More importantly, pricing which is unjustifiable and at odds with the market will terminally erode one of the two pillars of client confidence: trust.
The client’s inability to judge the quality of service and expertise of a firm in advance of the purchase creates a heavy reliance on the use of proxies in law firm marketing. Proxies are not guarantees of quality, but they are strong indicators of the level of service and expertise that will be provided.
There is evidence all around us of law firms using proxies. These include legal directory rankings, case studies, tombstone sheets, client references, industry awards, client quotations and positive press coverage. From the buildings that firms occupy to the materials they send to the voice on the end of the telephone, all touch points with the client convey messages as to the sort of firm it is and the position in the market that it occupies.

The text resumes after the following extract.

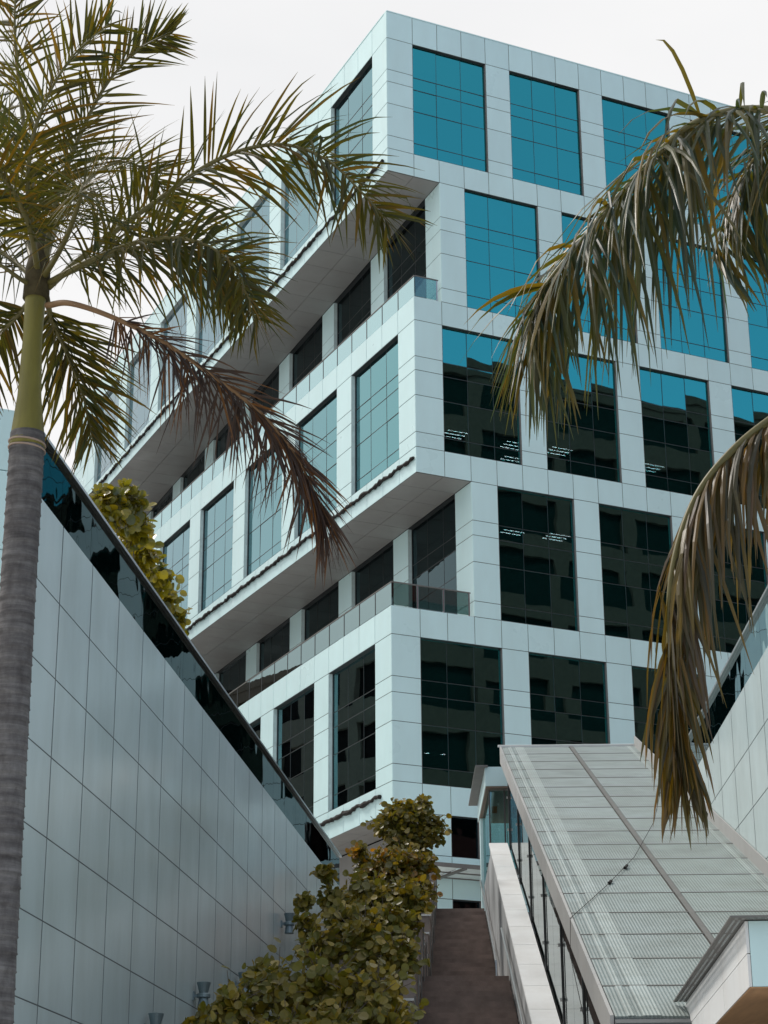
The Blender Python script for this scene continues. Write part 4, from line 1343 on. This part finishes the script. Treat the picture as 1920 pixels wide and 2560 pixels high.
shrub('sea_grape_shrub', 'lowest round leaved shrub spreading over the picture bottom beside the wall lamps', ground_of(640, 2230, 28.5, 0.6),
      blobs([(500, 2185, 28, 62), (600, 2160, 28.5, 75), (700, 2150, 28, 85), (800, 2170, 27.5, 80), (840, 2230, 27, 62), (450, 2240, 28, 50), (620, 2250, 27.5, 80), (730, 2240, 27, 80), (560, 2110, 29, 26)]), 2300, 0.142, M_ROUND, 51, 'shrubs beside the stairs')
shrub('sea_grape_shrub', 'round leaved shrub in the planter just above the lowest one', ground_of(780, 2100, 33, 2.2),
      blobs([(690, 2055, 33, 46), (785, 2050, 33, 72), (860, 2070, 32.5, 44), (660, 2000, 33.5, 14), (745, 2000, 34, 44), (830, 2005, 33.5, 62)]), 2000, 0.145, M_ROUND, 52, 'shrubs beside the stairs')
shrub('sea_grape_shrub', 'middle shrub with sprays of large leaves reaching over the end of the clad wall', ground_of(830, 1990, 39, 4.4),
      blobs([(725, 1955, 38, 36), (800, 1945, 39, 60), (880, 1950, 39, 50), (655, 1950, 37.5, 13), (705, 1890, 38, 14), (860, 1990, 39, 52)]), 1800, 0.148, M_ROUND, 53, 'shrubs beside the stairs')
shrub('sea_grape_shrub', 'shrub with orange tinged leaves and bare grey twigs near the stair head', ground_of(860, 1930, 45, 6.5),
      blobs([(800, 1890, 45, 40), (860, 1880, 45, 55), (915, 1870, 45, 30), (900, 1925, 45, 40), (775, 1845, 45, 12)]), 1500, 0.150, M_TURN, 54, 'shrubs beside the stairs')
shrub('sea_grape_shrub', 'topmost shrub rounded against the tower corner at the stair head', ground_of(880, 1850, 51, 8.5),
      blobs([(845, 1790, 51, 45), (895, 1770, 51, 45), (930, 1800, 51, 36), (880, 1830, 51, 55), (860, 1752, 51, 18), (912, 1745, 51, 20)]), 1500, 0.155, M_ROUND, 55, 'shrubs beside the stairs')
shrub('terrace_shrub', 'yellow green shrub spilling over the dark glass parapet of the terrace', ground_of(300, 1300, 42, 11.7),
      blobs([(232, 1085, 38.5, 32), (275, 1095, 39, 38), (290, 1150, 39.5, 42), (305, 1210, 40.5, 40), (335, 1255, 42, 38), (350, 1300, 43.5, 34), (380, 1335, 45, 24), (250, 1130, 38.5, 34)]), 900, 0.21, M_YELLOW, 56)

# ------------------------------------------------------------------ buildings across the street and beyond the terrace (mirrored in the glass)
def grid_block(name, label, P, a, inward, w, d, h, floors, bays, wallm, glassm, base=0.0):
    e = empty(name, P, label, 'building')
    b = MB()
    fh = h / floors; bw = w / bays
    b.box(P + inward * 0.3 + ZU * base, a * w, inward * d, ZU * (h - base))
    b.build('core', M_VOID, e)
    b = MB()
    for k in range(bays + 1):
        b.box(P + a * (k * bw - 0.6 + (0.6 if k == 0 else 0)), a * (1.2 if 0 < k < bays else 0.6), inward * 0.3, ZU * h)
    b.build('piers', wallm, e)
    b = MB()
    for k in range(floors + 1):
        z = max(0, k * fh - 0.75)
        for q in range(bays):
            x0 = q * bw + 0.6; x1 = (q + 1) * bw - 0.6
            b.box(P + a * x0 + inward * 0.003 + ZU * z, a * (x1 - x0), inward * 0.29, ZU * (1.5 if k < floors else 0.75))
    b.build('spandrels', wallm, e)
    b = MB(); b.box(P + ZU * (h + 0.003) - inward * 0.1, a * w, inward * (d + 0.3), ZU * 0.5); b.build('roof', wallm, e)
    return e


M_VOID = simple('unlit_rooms', (0.016, 0.012, 0.012), 1.0, 0, 0.0)
M_OPP = simple('brown_facade', (0.155, 0.034, 0.029), 0.9, 0, 0.1)
M_OPP2 = simple('brick_facade', (0.15, 0.095, 0.072), 0.8)
# its long face looks back at the tower's front
Pn = O - VX * 46 + UX * 17
grid_block('street_building', 'brown gridded office block across the street, mirrored in the tower front', Pn + UX * 80, -UX, -VX, 80, 18, 60.0, 14, 13, M_OPP, M_GLASS)
Pn2 = Vector((-34, 84, 0))
grid_block('brick_building', 'brown brick block beyond the terrace, mirrored in the tower side', Pn2 + Vector((-6, 44, 0)), Vector((0.135, -0.99, 0)).normalized(), Vector((-0.99, -0.135, 0)).normalized(), 44, 16, 38, 10, 11, M_OPP2, M_GLASS)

Looked at through the duel lenses of risk minimisation and trust maximisation, certain activities are more likely to create success than others. But, there is not necessarily a correlation between cost and effectiveness.
In parsimonious times, managing partners should apply a simple approach to their marketing and business investment decision making. Firstly, does the proposal appeal to the decision-maker’s drivers of lowered risk and/or increased trust? If not, why are you considering it? If it does, then does it have a stronger business case than other initiatives which also pass muster at the first level?
As many firms move towards the business planning season, simple criteria such as these cut through the morass of information, requests, plans and proposals to ensure that decision making is both speedy and focused on delivering value to the firm.